Beyond the larger issues, nuanced questions remain. For example, troopers previously trained village public safety officers to carry Tasers on their "strong sides," meaning right-handed officers toted the less-than-lethal weapon on their right hips.

"Because they've never carried guns, because we never anticipated this, they've carried Tasers on their strong side just like a trooper would carry his firearm," Merrill said.

Now, the officers are expected to carry guns in the same place. Merrill said the VPSOs need to be trained so they don't inadvertently draw their guns expecting a Taser.

The issue is not unprecedented. Merrill mentioned a San Francisco incident in which Bay Area Rapid Transit police officer Johannes Mehserle, according to his defense, confused his gun for his Taser and killed Oscar Grant III in the early morning hours of New Year's Day 2009. A year later, Mehserle was found guilty of involuntary manslaughter.
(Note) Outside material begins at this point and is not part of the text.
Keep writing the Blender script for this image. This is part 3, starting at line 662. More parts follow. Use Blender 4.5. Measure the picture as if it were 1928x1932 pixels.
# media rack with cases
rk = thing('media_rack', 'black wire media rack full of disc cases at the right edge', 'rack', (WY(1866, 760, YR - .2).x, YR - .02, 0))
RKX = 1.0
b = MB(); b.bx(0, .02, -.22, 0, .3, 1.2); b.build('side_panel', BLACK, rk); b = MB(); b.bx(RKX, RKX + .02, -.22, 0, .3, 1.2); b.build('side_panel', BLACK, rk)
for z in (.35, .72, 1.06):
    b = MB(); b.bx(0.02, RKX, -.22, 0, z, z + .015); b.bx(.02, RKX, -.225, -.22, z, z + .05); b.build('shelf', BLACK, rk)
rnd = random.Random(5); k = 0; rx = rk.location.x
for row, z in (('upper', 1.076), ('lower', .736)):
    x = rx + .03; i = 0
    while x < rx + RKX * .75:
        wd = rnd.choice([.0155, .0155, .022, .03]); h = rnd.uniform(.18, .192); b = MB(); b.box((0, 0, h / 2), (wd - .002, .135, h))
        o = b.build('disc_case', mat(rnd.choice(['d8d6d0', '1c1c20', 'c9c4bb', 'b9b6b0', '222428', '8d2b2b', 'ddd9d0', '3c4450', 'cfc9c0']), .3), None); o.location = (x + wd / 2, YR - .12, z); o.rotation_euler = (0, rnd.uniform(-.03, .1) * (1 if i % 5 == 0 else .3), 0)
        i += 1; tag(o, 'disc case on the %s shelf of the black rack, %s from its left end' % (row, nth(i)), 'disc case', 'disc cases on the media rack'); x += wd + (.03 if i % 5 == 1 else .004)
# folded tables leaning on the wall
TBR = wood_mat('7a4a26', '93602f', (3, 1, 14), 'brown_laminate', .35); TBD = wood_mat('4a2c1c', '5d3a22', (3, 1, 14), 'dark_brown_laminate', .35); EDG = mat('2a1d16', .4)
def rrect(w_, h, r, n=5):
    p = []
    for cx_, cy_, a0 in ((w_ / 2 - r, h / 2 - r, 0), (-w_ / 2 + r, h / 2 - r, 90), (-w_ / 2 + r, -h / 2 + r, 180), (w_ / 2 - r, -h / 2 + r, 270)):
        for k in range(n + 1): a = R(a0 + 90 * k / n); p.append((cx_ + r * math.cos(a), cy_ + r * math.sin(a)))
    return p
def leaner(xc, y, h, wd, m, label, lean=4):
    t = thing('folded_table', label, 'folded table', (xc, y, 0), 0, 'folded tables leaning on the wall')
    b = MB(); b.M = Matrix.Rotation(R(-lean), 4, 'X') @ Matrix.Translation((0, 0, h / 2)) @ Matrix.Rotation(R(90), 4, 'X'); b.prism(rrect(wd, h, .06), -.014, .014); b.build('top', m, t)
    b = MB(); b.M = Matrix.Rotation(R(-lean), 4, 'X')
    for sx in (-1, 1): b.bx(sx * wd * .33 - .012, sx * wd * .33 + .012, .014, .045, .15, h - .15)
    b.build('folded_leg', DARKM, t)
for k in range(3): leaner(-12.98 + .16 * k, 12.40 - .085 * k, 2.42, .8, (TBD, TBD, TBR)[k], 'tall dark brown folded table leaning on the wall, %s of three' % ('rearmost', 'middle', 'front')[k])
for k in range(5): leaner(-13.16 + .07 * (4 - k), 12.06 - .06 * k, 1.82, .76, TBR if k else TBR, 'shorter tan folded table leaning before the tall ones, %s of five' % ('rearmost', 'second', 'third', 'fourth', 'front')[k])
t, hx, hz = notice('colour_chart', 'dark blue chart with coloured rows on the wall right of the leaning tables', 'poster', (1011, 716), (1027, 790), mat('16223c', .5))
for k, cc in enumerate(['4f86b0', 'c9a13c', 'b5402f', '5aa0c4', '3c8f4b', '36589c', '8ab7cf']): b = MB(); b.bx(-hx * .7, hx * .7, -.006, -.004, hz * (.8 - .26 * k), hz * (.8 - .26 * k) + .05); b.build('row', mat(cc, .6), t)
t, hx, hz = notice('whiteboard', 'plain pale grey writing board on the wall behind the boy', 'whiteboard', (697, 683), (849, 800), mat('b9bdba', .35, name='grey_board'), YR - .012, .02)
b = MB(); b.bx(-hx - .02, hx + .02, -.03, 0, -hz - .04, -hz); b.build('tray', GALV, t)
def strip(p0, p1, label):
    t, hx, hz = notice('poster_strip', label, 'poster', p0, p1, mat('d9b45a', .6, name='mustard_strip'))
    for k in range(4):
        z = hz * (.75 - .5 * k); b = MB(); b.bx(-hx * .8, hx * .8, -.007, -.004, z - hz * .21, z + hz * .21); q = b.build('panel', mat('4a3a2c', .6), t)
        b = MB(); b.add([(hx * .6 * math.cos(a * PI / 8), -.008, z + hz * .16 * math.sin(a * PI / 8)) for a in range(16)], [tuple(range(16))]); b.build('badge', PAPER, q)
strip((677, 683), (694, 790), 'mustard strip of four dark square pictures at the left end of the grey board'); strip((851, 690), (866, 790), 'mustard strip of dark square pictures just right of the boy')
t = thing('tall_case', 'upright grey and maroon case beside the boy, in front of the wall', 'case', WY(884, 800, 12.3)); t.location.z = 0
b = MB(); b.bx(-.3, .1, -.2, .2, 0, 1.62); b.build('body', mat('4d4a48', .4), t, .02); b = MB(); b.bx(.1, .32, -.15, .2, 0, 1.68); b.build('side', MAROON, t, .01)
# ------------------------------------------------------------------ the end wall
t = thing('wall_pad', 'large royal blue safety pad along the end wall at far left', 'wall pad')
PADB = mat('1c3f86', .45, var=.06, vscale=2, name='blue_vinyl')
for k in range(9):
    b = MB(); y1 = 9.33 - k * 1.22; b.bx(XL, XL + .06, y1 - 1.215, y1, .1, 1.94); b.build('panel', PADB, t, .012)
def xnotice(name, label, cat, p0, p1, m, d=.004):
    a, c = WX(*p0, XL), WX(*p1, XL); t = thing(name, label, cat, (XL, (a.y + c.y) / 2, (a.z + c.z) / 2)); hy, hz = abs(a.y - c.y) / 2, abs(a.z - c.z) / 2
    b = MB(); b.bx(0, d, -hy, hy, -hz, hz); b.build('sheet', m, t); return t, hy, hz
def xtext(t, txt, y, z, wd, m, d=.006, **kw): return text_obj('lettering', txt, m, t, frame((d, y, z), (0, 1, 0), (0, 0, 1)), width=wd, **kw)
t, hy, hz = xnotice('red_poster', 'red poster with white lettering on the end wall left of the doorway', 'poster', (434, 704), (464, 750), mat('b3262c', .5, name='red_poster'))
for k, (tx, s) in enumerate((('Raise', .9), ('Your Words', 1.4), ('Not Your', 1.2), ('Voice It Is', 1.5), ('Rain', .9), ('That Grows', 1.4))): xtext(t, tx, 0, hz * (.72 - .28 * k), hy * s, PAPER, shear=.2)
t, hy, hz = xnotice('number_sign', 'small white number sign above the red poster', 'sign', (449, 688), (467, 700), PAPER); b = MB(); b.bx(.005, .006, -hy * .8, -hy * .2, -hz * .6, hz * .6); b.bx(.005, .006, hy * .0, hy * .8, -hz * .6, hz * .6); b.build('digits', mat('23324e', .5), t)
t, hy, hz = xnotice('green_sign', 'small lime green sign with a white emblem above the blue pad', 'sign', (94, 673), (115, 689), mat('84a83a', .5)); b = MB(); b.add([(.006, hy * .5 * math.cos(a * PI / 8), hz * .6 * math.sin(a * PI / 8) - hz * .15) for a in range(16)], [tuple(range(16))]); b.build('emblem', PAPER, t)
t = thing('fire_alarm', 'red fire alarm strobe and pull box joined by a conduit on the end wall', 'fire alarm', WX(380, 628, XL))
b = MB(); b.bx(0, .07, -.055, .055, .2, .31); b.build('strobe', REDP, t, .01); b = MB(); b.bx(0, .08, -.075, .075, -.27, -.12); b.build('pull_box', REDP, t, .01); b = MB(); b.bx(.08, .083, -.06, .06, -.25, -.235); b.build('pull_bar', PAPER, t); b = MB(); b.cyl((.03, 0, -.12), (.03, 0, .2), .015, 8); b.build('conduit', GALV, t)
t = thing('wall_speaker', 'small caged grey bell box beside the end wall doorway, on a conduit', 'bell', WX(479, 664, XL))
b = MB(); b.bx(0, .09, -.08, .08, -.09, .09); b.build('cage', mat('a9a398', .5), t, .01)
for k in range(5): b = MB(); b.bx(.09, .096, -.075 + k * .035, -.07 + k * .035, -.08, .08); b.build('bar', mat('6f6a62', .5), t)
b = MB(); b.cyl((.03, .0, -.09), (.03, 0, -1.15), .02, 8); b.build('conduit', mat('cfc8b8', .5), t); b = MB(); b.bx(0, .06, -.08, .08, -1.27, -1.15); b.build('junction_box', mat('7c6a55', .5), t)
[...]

"We've already had the VPSOs transition their Tasers to the opposite side so they can break muscle memory," Merrill said.

‘It’s a personal choice’

The process is moving slowly, but the Native associations like it that way.

A total of 20 VPSOs may be armed as part of the pilot project, Merrill said. However, only half the regional organizations have confirmed they have officers who would like to be among the first to carry firearms, he said.

The law does not require VPSOs to be armed. Rather, it makes it an option for the Native associations and their villages.

Potts said TCC supports arming the officers, but it is ultimately up to the tribes and the VPSOs. So far, five certified, badge-wearing officers have expressed an interest in receiving the training, she said.

Additionally, she emphasized that any new hires will undergo multiple evaluations to ensure they're physically and mentally fit to protect communities, firearm or no.

"We don't want to do this quick, because there are so many things to think about," Potts said.

Anderson said BBNA is in the process of contacting villages where VPSOs are located and getting a feel for the notion of gun-carrying officers. He said not all officers want to carry firearms.

"I was talking to an officer recently, and he was telling me he's not sure if it's something he wants to go through with," Anderson said. "It's a personal choice, as well."

Madole remains in the thoughts of Manakotak residents. A dedication for the officer, who was well-liked by villagers, is planned for Sunday, Anderson said.

As for his accused killer and the trial, assistant attorney general Robert Henderson of the Office of Special Prosecutions said jury selection should wrap up Thursday. He anticipated the jurors will enter deliberations after a week of trial.